Klar und eindeutig zeigten die jungen Schauspieler ihre Sichten auf die gesellschaftlichen Vorstellungen und Mann-Frau-Beziehungen. Es geht um einen jungen Mann, der erst Ritter sein will, dann eine Prinzessin rettet, die ihm anbietet, seine Frau zu werden. Im Vordergrund stand dabei die Naivität und Unerfahrenheit, ja, die Unschuld des jungen Parzival.

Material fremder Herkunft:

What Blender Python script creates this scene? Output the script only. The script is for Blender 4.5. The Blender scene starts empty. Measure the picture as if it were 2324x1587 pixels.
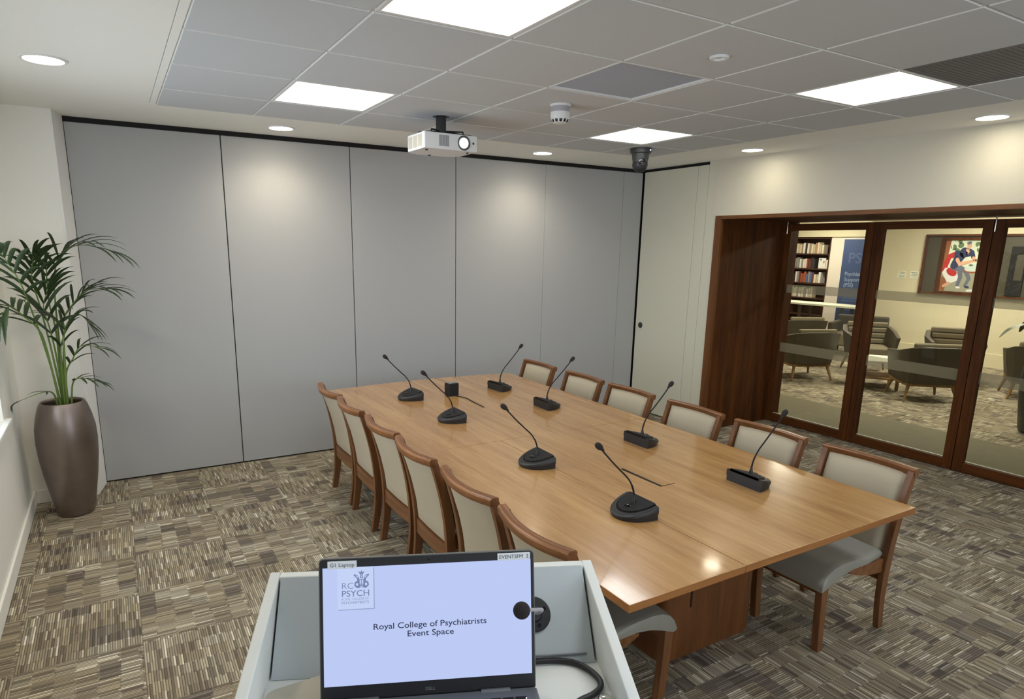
import bpy, bmesh, math, random
from mathutils import Vector, Matrix
random.seed(7)
SC = bpy.context.scene
C = SC.collection
PI = math.pi

# ------------------------------------------------------------------ colour / materials
def lin(c):
    def f(v):
        v /= 255.0
        return v / 12.92 if v <= 0.04045 else ((v + 0.055) / 1.055) ** 2.4
    return (f(c[0]), f(c[1]), f(c[2]), 1.0)

def new_mat(name):
    m = bpy.data.materials.new(name); m.use_nodes = True
    nt = m.node_tree
    b = nt.nodes['Principled BSDF']
    return m, nt, b

def N(nt, typ, **kw):
    n = nt.nodes.new(typ)
    for k, v in kw.items():
        if k == 'op': n.operation = v
        else: setattr(n, k, v)
    return n

def pmat(name, rgb, rough=0.5, metal=0.0, var=0.06, scale=30.0, bump=0.0, bscale=200.0, spec=0.5, coat=0.0, sheen=0.0):
    """plain procedural material: base colour with a slight noise variation and optional fine bump"""
    m, nt, b = new_mat(name)
    c = lin(rgb)
    tc = N(nt, 'ShaderNodeTexCoord')
    no = N(nt, 'ShaderNodeTexNoise'); no.inputs['Scale'].default_value = scale; no.inputs['Detail'].default_value = 3
    nt.links.new(tc.outputs['Object'], no.inputs['Vector'])
    mx = N(nt, 'ShaderNodeMix', data_type='RGBA')
    mx.inputs['A'].default_value = tuple(x * (1 - var) for x in c[:3]) + (1,)
    mx.inputs['B'].default_value = tuple(min(1, x * (1 + var)) for x in c[:3]) + (1,)
    nt.links.new(no.outputs['Fac'], mx.inputs['Factor'])
    nt.links.new(mx.outputs['Result'], b.inputs['Base Color'])
    b.inputs['Roughness'].default_value = rough
    b.inputs['Metallic'].default_value = metal
    b.inputs['Specular IOR Level'].default_value = spec
    if coat: b.inputs['Coat Weight'].default_value = coat; b.inputs['Coat Roughness'].default_value = 0.15
    if sheen: b.inputs['Sheen Weight'].default_value = sheen
    if bump:
        n2 = N(nt, 'ShaderNodeTexNoise'); n2.inputs['Scale'].default_value = bscale; n2.inputs['Detail'].default_value = 2
        nt.links.new(tc.outputs['Object'], n2.inputs['Vector'])
        bp = N(nt, 'ShaderNodeBump'); bp.inputs['Strength'].default_value = bump; bp.inputs['Distance'].default_value = 0.002
        nt.links.new(n2.outputs['Fac'], bp.inputs['Height']); nt.links.new(bp.outputs['Normal'], b.inputs['Normal'])
    return m

def wood(name, dark, light, axis='Y', rough=0.35, scale=1.0, coat=0.0, contrast=(0.3, 0.72), spec=0.5):
    m, nt, b = new_mat(name)
    tc = N(nt, 'ShaderNodeTexCoord')
    mp = N(nt, 'ShaderNodeMapping')
    s = {'X': (0.9, 14, 14), 'Y': (14, 0.9, 14), 'Z': (14, 14, 0.9)}[axis]
    mp.inputs['Scale'].default_value = tuple(v * scale for v in s)
    nt.links.new(tc.outputs['Object'], mp.inputs['Vector'])
    n1 = N(nt, 'ShaderNodeTexNoise'); n1.inputs['Scale'].default_value = 1.6; n1.inputs['Detail'].default_value = 5
    n1.inputs['Roughness'].default_value = 0.62; n1.inputs['Distortion'].default_value = 0.5
    nt.links.new(mp.outputs['Vector'], n1.inputs['Vector'])
    mp2 = N(nt, 'ShaderNodeMapping'); mp2.inputs['Scale'].default_value = tuple(v * scale * 7 for v in s)
    nt.links.new(tc.outputs['Object'], mp2.inputs['Vector'])
    n2 = N(nt, 'ShaderNodeTexNoise'); n2.inputs['Scale'].default_value = 2.0; n2.inputs['Detail'].default_value = 3
    nt.links.new(mp2.outputs['Vector'], n2.inputs['Vector'])
    ad = N(nt, 'ShaderNodeMath', op='MULTIPLY_ADD'); ad.inputs[1].default_value = 0.35
    nt.links.new(n2.outputs['Fac'], ad.inputs[0]); nt.links.new(n1.outputs['Fac'], ad.inputs[2])
    mr = N(nt, 'ShaderNodeMapRange'); mr.inputs['From Min'].default_value = contrast[0] + 0.17; mr.inputs['From Max'].default_value = contrast[1] + 0.17
    nt.links.new(ad.outputs[0], mr.inputs['Value'])
    mx = N(nt, 'ShaderNodeMix', data_type='RGBA')
    mx.inputs['A'].default_value = lin(dark); mx.inputs['B'].default_value = lin(light)
    nt.links.new(mr.outputs['Result'], mx.inputs['Factor']); nt.links.new(mx.outputs['Result'], b.inputs['Base Color'])
    b.inputs['Roughness'].default_value = rough; b.inputs['Specular IOR Level'].default_value = spec
    if coat: b.inputs['Coat Weight'].default_value = coat; b.inputs['Coat Roughness'].default_value = 0.09
    return m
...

Parzival, zu einem Muttersöhnchen erzogen, bricht auf, um seinen eigenen Weg zu finden und Selbständigkeit zu erlernen. Er verlässt das ihm vertraute Leben und tritt ein in die Welt der Menschen, wo gesellschaftliche Vorstellungen und Moral über Taten und Werdegang jeder einzelnen Person entscheiden. Wenn man dazu gehören will, muss man sich anpassen. Parzival aber, der ganz seinen Instinkten folgt, eckt an. Doch er will lernen. Er holt sich Ratschläge und hört den klugen Reden der Weisen zu, nimmt die Informationen auf und wendet sie an. Doch nicht immer vermag er es, der gesellschaftlichen Moral zu entsprechen. Dafür bewahrt er sich seine ungezwunge Freiheit.
Parzivals Direktheit und Ehrlichkeit bringen auch andere dazu, ihren Lebensstil zu ändern und gegen die allgemein geltenden Vorstellungen und Regeln zu verstoßen. So bringt etwa Parzivals Beispiel eine zu Unrecht beschuldigte Frau dazu, ihren Mann zu verlassen, statt sich alle Mühe der Welt zu geben, die Ehe zu retten.
Die mittelalterliche Geschichte aus dem Sagenschatz rund um König Artus wurde unter der Leitung von Matthias Jakisic durch rockige und moderne musikalische Akzente erfrischend ins Heute versetzt. Das lebendige, sich immer wieder wandelnde Bühnenbild von Vincent Mesnaritsch beeindruckte.
Das Spiel der jungen Schauspieler, unter anderem Barbara Juch, Viola Novak, Alice Peterhans, Sarah Scharl, Jacob Ehrlich, Simon Harlan und Marko Sykora, wurde zum Abschluss mit einem heftigen Applaus und begeisterten Rufen im voll besetzten Vestibül des Wiener Burgtheaters belohnt. Ohne Zweifel: Die Anfänger haben es auch drauf!
Junge Burg: „Parzival/Short Cut“ im Burgtheater, Vestibül. Bis 9.Juni.